**Task instructions**
Extract the whole listing as it stands. Do not include the pictures.

———

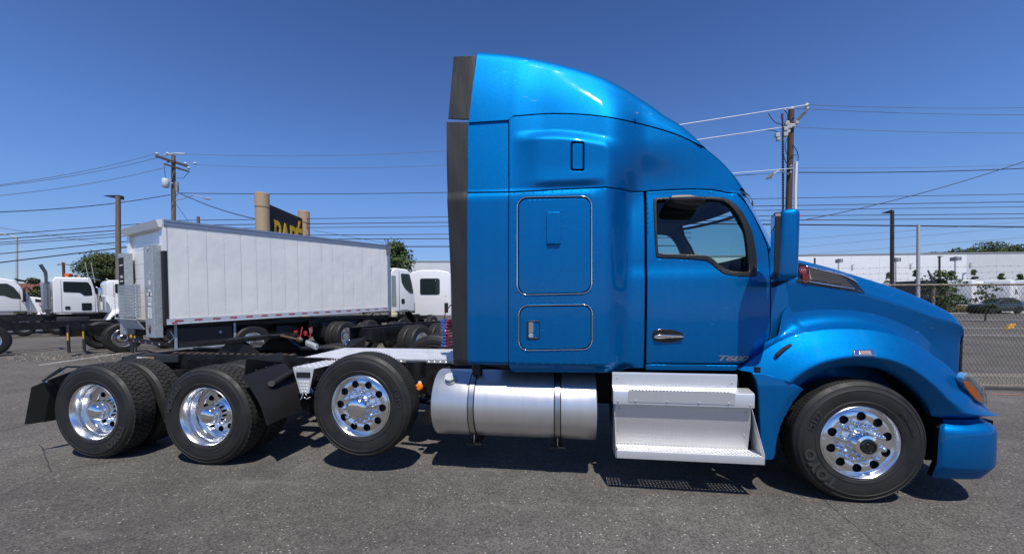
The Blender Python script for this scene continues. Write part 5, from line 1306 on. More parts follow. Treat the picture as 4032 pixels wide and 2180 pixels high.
    # air lines behind the cab
    for k, M_ in enumerate((PLAST, BLUEP, REDP)):
        mb = MB(); pts = [Vector((-.35-.03*k+.09*math.sin(i*.35+k), .55+.1*k+.09*math.cos(i*.35+k*2), 1.75-.02*i)) for i in range(34)]; mb.tube(pts, .014, 6); mb.build('air_line', M_, t, True)
    return t
conv_truck('cab_chassis_truck', 'white aerodynamic tractor at the left edge behind dark frame rails, hood pointing right', bgp(-100, 19.5), rzB-.15, aero=True, scale=1.0)
conv_truck('day_cab_truck', 'white day cab truck with tall chrome exhaust stack and square peep window', bgp(212, 19.0), rzB-.1, stack=True, scale=1.0)
conv_truck('day_cab_truck', 'white day cab truck mostly hidden behind the raised lift gate, chrome cowl showing', bgp(425, 22.0), rzB-.1, scale=1.0, stack=False)
def chassis(name, lab, pa, pb, wheels, flaps, group=None, z0=.82, z1=1.08, cross=True):
    dv = pb-pa; L_ = dv.length; t = thing(name, lab, 'truck chassis', pa, math.atan2(dv.y, dv.x), group)
    rail_pair(t, 0, L_, z0, z1, 0, .86)
    mb = MB()
    for k in range(int(L_/1.2)): mb.box((.3+k*1.2, .02, z0+.03), (.36+k*1.2, .84, z1-.04))
    tag(mb.build('crossmember', FRAME, t), kind='stuff')
    for (x, dual) in wheels:
        simple_tyre('wheel', t, (x, -.78, .5)); simple_tyre('wheel', t, (x, 1.64, .5), pi)
        if dual: simple_tyre('wheel', t, (x, -.48, .5), rim=False)
        mb = MB(); mb.cyl((x, -.6, .5), (x, 1.4, .5), .07, 10); mb.blob((x, .43, .5), .2, 1)
        for yy in (.05, .7): mb.cyl((x+.3, yy, .4), (x+.3, yy, .8), .1, 12)
        mb.build('axle', FRAME, t, True)
    for x, y in flaps:
        mb = MB(); mb.prism([(x, y, .12), (x+.02, y+.02, .12), (x+.03, y+.38, .12), (x+.01, y+.38, .12)], (0, 0, .86)); f_ = mb.build('mud_flap', PLAST, t)
        mb = MB(); mb.prism([(x-.006, y+.10, .50), (x-.006, y+.26, .50), (x-.006, y+.26, .74), (x-.006, y+.10, .74)], (.003, 0, 0)); mb.prism([(x+.03, y+.12, .48), (x+.03, y+.26, .48), (x+.03, y+.26, .74), (x+.03, y+.12, .74)], (.008, 0, 0)); mb.build('flap_badge', YELLOW, f_)
        mb = MB(); mb.prism([(x+.03, y+.03, .16), (x+.03, y+.34, .16), (x+.03, y+.34, .28), (x+.03, y+.03, .28)], (.008, 0, 0)); mb.build('flap_label', WHITEP, f_)
    return t
HB = Vector((math.cos(rzB), math.sin(rzB), 0))
qa = bgp(130, 13.4, 0); qb = bgp(258, 12.55, 0); qc = bgp(520, 12.5, 0)
GC = 'bare truck chassis parked behind the tractor'
chassis('bare_chassis', 'black frame rails at the far left edge, lying left of the other bare chassis', qa-HB*3.5, qa+HB*3.2, [(2.45, False)], [], GC, .76, 1.0)
chassis('bare_chassis', 'black frame rails with one polished wheel between two yellow-badged mud flaps and lift gate', qb, qb+HB*5.5, [(1.15, False)], [(-.05, -.62), (.35, -.30)], GC, .58, .90)
chassis('bare_chassis', 'black frame rails half hidden by the lift gate with its wheel beside the tool box', qc, qc+HB*4.5, [(1.35, False)], [(-.15, -.60), (.1, .05)], GC, .62, .90)
chassis('bare_chassis', 'black frame rails leading up to the white cab seen from behind', bgp(1215, 13.0, 0), bgp(1700, 20.5, 0), [(.9, True), (2.2, True), (6.8, False)], [], 'bare truck chassis parked behind the tractor')
chassis('bare_chassis', 'black frame rails with big dual tyres, nearest the tractor deck plate', bgp(1465, 10.6, 0), bgp(1850, 15.0, 0), [(1.15, True), (2.45, True)], [], 'bare truck chassis parked behind the tractor', .58, .97)
# white cab seen from behind
p = bgp(1693, 19.4); t = thing('white_cab', 'white truck cab seen from behind with a dark rounded rear window', 'truck cab', p, .10)
c = cabshell('cab', [(-1.04, .95), (-1.04, 2.95), (-.92, 3.12), (-.4, 3.22), (.4, 3.22), (.92, 3.12), (1.04, 2.95), (1.04, .95)], 0, 1.6, CW, t, .06)
plate('rear_window', rrect(-.48, 2.0, .50, 2.80, .10), -.012, .02, GLASSD, c)
for x in (-.93, .72): plate('corner_vent', rrect(x, .92+.2, x+.19, 1.42+.2-.02, .03, 3), -.01, .02, PLAST, c)
for x in (-.78, .80): mb = MB(); mb.blob((x, -.005, 1.92), .025, 1); mb.build('cab_bolt', PLAST, c)
mb = MB(); mb.box((-.1, -.06, .93), (.12, .0, 1.02)); mb.build('cab_latch', PLAST, c)
simple_tyre('wheel', t, (-1.1, 1.0, .5), pi/2*0, tread=False)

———

**Full output**
The Blender Python script for this scene continues. Write part 5, from line 1306 on. More parts follow. Treat the picture as 4032 pixels wide and 2180 pixels high.
    # air lines behind the cab
    for k, M_ in enumerate((PLAST, BLUEP, REDP)):
        mb = MB(); pts = [Vector((-.35-.03*k+.09*math.sin(i*.35+k), .55+.1*k+.09*math.cos(i*.35+k*2), 1.75-.02*i)) for i in range(34)]; mb.tube(pts, .014, 6); mb.build('air_line', M_, t, True)
    return t
conv_truck('cab_chassis_truck', 'white aerodynamic tractor at the left edge behind dark frame rails, hood pointing right', bgp(-100, 19.5), rzB-.15, aero=True, scale=1.0)
conv_truck('day_cab_truck', 'white day cab truck with tall chrome exhaust stack and square peep window', bgp(212, 19.0), rzB-.1, stack=True, scale=1.0)
conv_truck('day_cab_truck', 'white day cab truck mostly hidden behind the raised lift gate, chrome cowl showing', bgp(425, 22.0), rzB-.1, scale=1.0, stack=False)
def chassis(name, lab, pa, pb, wheels, flaps, group=None, z0=.82, z1=1.08, cross=True):
    dv = pb-pa; L_ = dv.length; t = thing(name, lab, 'truck chassis', pa, math.atan2(dv.y, dv.x), group)
    rail_pair(t, 0, L_, z0, z1, 0, .86)
    mb = MB()
    for k in range(int(L_/1.2)): mb.box((.3+k*1.2, .02, z0+.03), (.36+k*1.2, .84, z1-.04))
    tag(mb.build('crossmember', FRAME, t), kind='stuff')
    for (x, dual) in wheels:
        simple_tyre('wheel', t, (x, -.78, .5)); simple_tyre('wheel', t, (x, 1.64, .5), pi)
        if dual: simple_tyre('wheel', t, (x, -.48, .5), rim=False)
        mb = MB(); mb.cyl((x, -.6, .5), (x, 1.4, .5), .07, 10); mb.blob((x, .43, .5), .2, 1)
        for yy in (.05, .7): mb.cyl((x+.3, yy, .4), (x+.3, yy, .8), .1, 12)
        mb.build('axle', FRAME, t, True)
    for x, y in flaps:
        mb = MB(); mb.prism([(x, y, .12), (x+.02, y+.02, .12), (x+.03, y+.38, .12), (x+.01, y+.38, .12)], (0, 0, .86)); f_ = mb.build('mud_flap', PLAST, t)
        mb = MB(); mb.prism([(x-.006, y+.10, .50), (x-.006, y+.26, .50), (x-.006, y+.26, .74), (x-.006, y+.10, .74)], (.003, 0, 0)); mb.prism([(x+.03, y+.12, .48), (x+.03, y+.26, .48), (x+.03, y+.26, .74), (x+.03, y+.12, .74)], (.008, 0, 0)); mb.build('flap_badge', YELLOW, f_)
        mb = MB(); mb.prism([(x+.03, y+.03, .16), (x+.03, y+.34, .16), (x+.03, y+.34, .28), (x+.03, y+.03, .28)], (.008, 0, 0)); mb.build('flap_label', WHITEP, f_)
    return t
HB = Vector((math.cos(rzB), math.sin(rzB), 0))
qa = bgp(130, 13.4, 0); qb = bgp(258, 12.55, 0); qc = bgp(520, 12.5, 0)
GC = 'bare truck chassis parked behind the tractor'
chassis('bare_chassis', 'black frame rails at the far left edge, lying left of the other bare chassis', qa-HB*3.5, qa+HB*3.2, [(2.45, False)], [], GC, .76, 1.0)
chassis('bare_chassis', 'black frame rails with one polished wheel between two yellow-badged mud flaps and lift gate', qb, qb+HB*5.5, [(1.15, False)], [(-.05, -.62), (.35, -.30)], GC, .58, .90)
chassis('bare_chassis', 'black frame rails half hidden by the lift gate with its wheel beside the tool box', qc, qc+HB*4.5, [(1.35, False)], [(-.15, -.60), (.1, .05)], GC, .62, .90)
chassis('bare_chassis', 'black frame rails leading up to the white cab seen from behind', bgp(1215, 13.0, 0), bgp(1700, 20.5, 0), [(.9, True), (2.2, True), (6.8, False)], [], 'bare truck chassis parked behind the tractor')
chassis('bare_chassis', 'black frame rails with big dual tyres, nearest the tractor deck plate', bgp(1465, 10.6, 0), bgp(1850, 15.0, 0), [(1.15, True), (2.45, True)], [], 'bare truck chassis parked behind the tractor', .58, .97)
# white cab seen from behind
p = bgp(1693, 19.4); t = thing('white_cab', 'white truck cab seen from behind with a dark rounded rear window', 'truck cab', p, .10)
c = cabshell('cab', [(-1.04, .95), (-1.04, 2.95), (-.92, 3.12), (-.4, 3.22), (.4, 3.22), (.92, 3.12), (1.04, 2.95), (1.04, .95)], 0, 1.6, CW, t, .06)
plate('rear_window', rrect(-.48, 2.0, .50, 2.80, .10), -.012, .02, GLASSD, c)
for x in (-.93, .72): plate('corner_vent', rrect(x, .92+.2, x+.19, 1.42+.2-.02, .03, 3), -.01, .02, PLAST, c)
for x in (-.78, .80): mb = MB(); mb.blob((x, -.005, 1.92), .025, 1); mb.build('cab_bolt', PLAST, c)
mb = MB(); mb.box((-.1, -.06, .93), (.12, .0, 1.02)); mb.build('cab_latch', PLAST, c)
simple_tyre('wheel', t, (-1.1, 1.0, .5), pi/2*0, tread=False)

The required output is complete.